Let us supplement this with one more picture, from the same hand, showing Scott in a little more intimate light. The passage was written in 1821, after Lockhart had married Scott's eldest daughter, and gone to spend the summer at Chiefswood, a cottage on the Abbotsford estate:

"We were near enough Abbotsford to partake as often as we liked of its brilliant and constantly varying society; yet could do so without being exposed to the worry and exhaustion of spirit which the daily reception of new-comers entailed upon all the family, except Scott himself. But in truth, even he was not always proof against the annoyances connected with such a style of open house-keeping.... When sore beset at home in this way, he would every now and then discover that he had some very particular business to attend to on an outlying part of his estate, and craving the indulgence of his guests overnight, appear at the cabin in the glen before its inhabitants were astir in the morning. The clatter of Sibyl Grey's hoofs, the yelping of Mustard and Spice, and his own joyous shout of réveillée under our windows, were the signal that he had burst his toils, and meant for that day to 'take his ease in his inn.' On descending, he was found to be seated with all his dogs and ours about him, under a spreading ash that overshadowed half the bank between the cottage and the brook, pointing the edge of his woodman's axe, and listening to Tom Purdie's lecture touching the plantation that most needed thinning. After breakfast he would take possession of a dressing-room upstairs, and write a chapter of The Pirate; and then, having made up and despatched his packet for Mr. Ballantyne, away to join Purdie wherever the foresters were at work ... until it was time to rejoin his own party at Abbotsford or the quiet circle of the cottage. When his guests were few and friendly, he often made them come over and meet him at Chiefswood in a body towards evening.... He was ready with all sorts of devices to supply the wants of a narrow establishment; he used to delight particularly in sinking the wine in a well under the brae ere he went out, and hauling up the basket just before dinner was announced,-this primitive device being, he said, what he had always practised when a young housekeeper, and in his opinion far superior in its results to any application of ice; and in the same spirit, whenever the weather was sufficiently genial, he voted for dining out of doors altogether."

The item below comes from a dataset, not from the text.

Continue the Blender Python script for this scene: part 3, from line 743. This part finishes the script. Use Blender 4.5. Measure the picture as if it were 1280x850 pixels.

Few events of importance except the successive appearances of "our buiks" as Tom Purdie called his master's novels, and an occasional visit to London or the continent, intervened to break the busy monotony of this Abbotsford life. On one of these visits to London, Scott was invited to dine with the Prince Regent, and when the prince became King George IV, in 1820, almost the first act of his reign was to create Scott a baronet. Scott accepted the honor gratefully, as coming, he said, "from the original source of all honor." There can well be two opinions as to whether this least admirable of English kings constituted a very prime fountain of honor, judged by democratic standards; but to Scott's mind, such an imputation would have been next to sacrilege. The feudal bias of his mind, strong to start with, had been strengthened by his long sojourn among the visions of a feudal past; the ideals of feudalism were living realities to him; and he accepted knighthood from his king's hand in exactly the same spirit which determined his attitude of humility towards his "chief," the Duke of Buccleugh, and which impelled him to exhaust his genius in the effort to build up a great family estate.

There were already signs that the enormous burden of work under which he seemed to move so lightly, was telling on him. The Bride of Lammermoor, The Legend of Montrose, and Ivanhoe, had all of them been dictated between screams of pain, wrung from his lips by a chronic cramp of the stomach. By the time he reached Redgauntlet and St. Ronan's Well, there began to be heard faint murmurings of discontent from his public, hints that he was writing too fast, and that the noble wine he had poured them for so long was growing at last a trifle watery. To add to these causes of uneasiness, the commercial ventures in which he was interested drifted again into a precarious state. He had himself fallen into the bad habit of forestalling the gains from his novels by heavy drafts on his publishers, and the example thus set was followed faithfully by John Ballantyne. Scott's good humor and his partner's bad judgment saddled the concern with a lot of unsalable books. In 1818 the affairs of the book-selling business had to be closed up, Constable taking over the unsalable stock and assuming the outstanding liabilities in return for copyright privileges covering some of Scott's novels. This so burdened the veteran publisher that when, in 1825, a large London firm failed, it carried him down also-and with him James Ballantyne, with whom he had entered into close relations. Scott's secret connection with Ballantyne had continued; accordingly he woke up one fine day to find himself worse than beggared, being personally liable for one hundred and thirty thousand pounds.